WORK TO DO:
Please give the listing again in its entirety, exactly as written.

───

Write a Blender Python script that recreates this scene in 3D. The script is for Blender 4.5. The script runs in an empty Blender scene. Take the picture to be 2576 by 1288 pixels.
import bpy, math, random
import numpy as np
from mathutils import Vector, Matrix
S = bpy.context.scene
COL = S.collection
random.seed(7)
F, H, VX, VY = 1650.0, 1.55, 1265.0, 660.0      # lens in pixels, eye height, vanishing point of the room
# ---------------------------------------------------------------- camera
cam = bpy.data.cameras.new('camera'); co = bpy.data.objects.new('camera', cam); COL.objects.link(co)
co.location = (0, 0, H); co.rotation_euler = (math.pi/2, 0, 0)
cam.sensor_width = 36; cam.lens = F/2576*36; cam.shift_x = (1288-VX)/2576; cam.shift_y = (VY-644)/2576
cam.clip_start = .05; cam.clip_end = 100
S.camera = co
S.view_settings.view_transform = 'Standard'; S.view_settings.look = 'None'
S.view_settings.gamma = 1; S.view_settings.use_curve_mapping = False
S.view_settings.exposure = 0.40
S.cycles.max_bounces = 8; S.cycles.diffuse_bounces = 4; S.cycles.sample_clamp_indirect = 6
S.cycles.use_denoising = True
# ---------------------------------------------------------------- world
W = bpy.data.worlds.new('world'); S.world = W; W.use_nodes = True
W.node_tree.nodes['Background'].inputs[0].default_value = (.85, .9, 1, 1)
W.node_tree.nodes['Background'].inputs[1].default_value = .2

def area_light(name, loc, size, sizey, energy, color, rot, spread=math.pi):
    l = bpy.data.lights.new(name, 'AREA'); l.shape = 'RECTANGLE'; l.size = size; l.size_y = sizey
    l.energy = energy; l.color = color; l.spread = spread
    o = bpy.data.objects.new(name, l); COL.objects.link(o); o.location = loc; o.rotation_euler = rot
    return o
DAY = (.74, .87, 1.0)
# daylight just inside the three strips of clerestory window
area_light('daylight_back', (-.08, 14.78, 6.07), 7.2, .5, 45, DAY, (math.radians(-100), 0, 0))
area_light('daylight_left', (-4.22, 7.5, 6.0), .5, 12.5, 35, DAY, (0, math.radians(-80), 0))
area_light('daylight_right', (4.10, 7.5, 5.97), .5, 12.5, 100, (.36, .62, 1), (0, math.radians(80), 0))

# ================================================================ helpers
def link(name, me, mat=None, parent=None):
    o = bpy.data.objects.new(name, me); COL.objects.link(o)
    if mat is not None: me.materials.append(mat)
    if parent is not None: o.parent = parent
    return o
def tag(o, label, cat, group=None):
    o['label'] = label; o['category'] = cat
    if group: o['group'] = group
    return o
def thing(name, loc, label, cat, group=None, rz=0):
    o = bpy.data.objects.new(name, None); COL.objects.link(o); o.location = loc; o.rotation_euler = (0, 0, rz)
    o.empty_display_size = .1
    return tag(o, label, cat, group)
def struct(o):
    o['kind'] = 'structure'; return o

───

TASK RESPONSE:
Write a Blender Python script that recreates this scene in 3D. The script is for Blender 4.5. The script runs in an empty Blender scene. Take the picture to be 2576 by 1288 pixels.
import bpy, math, random
import numpy as np
from mathutils import Vector, Matrix
S = bpy.context.scene
COL = S.collection
random.seed(7)
F, H, VX, VY = 1650.0, 1.55, 1265.0, 660.0      # lens in pixels, eye height, vanishing point of the room
# ---------------------------------------------------------------- camera
cam = bpy.data.cameras.new('camera'); co = bpy.data.objects.new('camera', cam); COL.objects.link(co)
co.location = (0, 0, H); co.rotation_euler = (math.pi/2, 0, 0)
cam.sensor_width = 36; cam.lens = F/2576*36; cam.shift_x = (1288-VX)/2576; cam.shift_y = (VY-644)/2576
cam.clip_start = .05; cam.clip_end = 100
S.camera = co
S.view_settings.view_transform = 'Standard'; S.view_settings.look = 'None'
S.view_settings.gamma = 1; S.view_settings.use_curve_mapping = False
S.view_settings.exposure = 0.40
S.cycles.max_bounces = 8; S.cycles.diffuse_bounces = 4; S.cycles.sample_clamp_indirect = 6
S.cycles.use_denoising = True
# ---------------------------------------------------------------- world
W = bpy.data.worlds.new('world'); S.world = W; W.use_nodes = True
W.node_tree.nodes['Background'].inputs[0].default_value = (.85, .9, 1, 1)
W.node_tree.nodes['Background'].inputs[1].default_value = .2

def area_light(name, loc, size, sizey, energy, color, rot, spread=math.pi):
    l = bpy.data.lights.new(name, 'AREA'); l.shape = 'RECTANGLE'; l.size = size; l.size_y = sizey
    l.energy = energy; l.color = color; l.spread = spread
    o = bpy.data.objects.new(name, l); COL.objects.link(o); o.location = loc; o.rotation_euler = rot
    return o
DAY = (.74, .87, 1.0)
# daylight just inside the three strips of clerestory window
area_light('daylight_back', (-.08, 14.78, 6.07), 7.2, .5, 45, DAY, (math.radians(-100), 0, 0))
area_light('daylight_left', (-4.22, 7.5, 6.0), .5, 12.5, 35, DAY, (0, math.radians(-80), 0))
area_light('daylight_right', (4.10, 7.5, 5.97), .5, 12.5, 100, (.36, .62, 1), (0, math.radians(80), 0))

# ================================================================ helpers
def link(name, me, mat=None, parent=None):
    o = bpy.data.objects.new(name, me); COL.objects.link(o)
    if mat is not None: me.materials.append(mat)
    if parent is not None: o.parent = parent
    return o
def tag(o, label, cat, group=None):
    o['label'] = label; o['category'] = cat
    if group: o['group'] = group
    return o
def thing(name, loc, label, cat, group=None, rz=0):
    o = bpy.data.objects.new(name, None); COL.objects.link(o); o.location = loc; o.rotation_euler = (0, 0, rz)
    o.empty_display_size = .1
    return tag(o, label, cat, group)
def struct(o):
    o['kind'] = 'structure'; return o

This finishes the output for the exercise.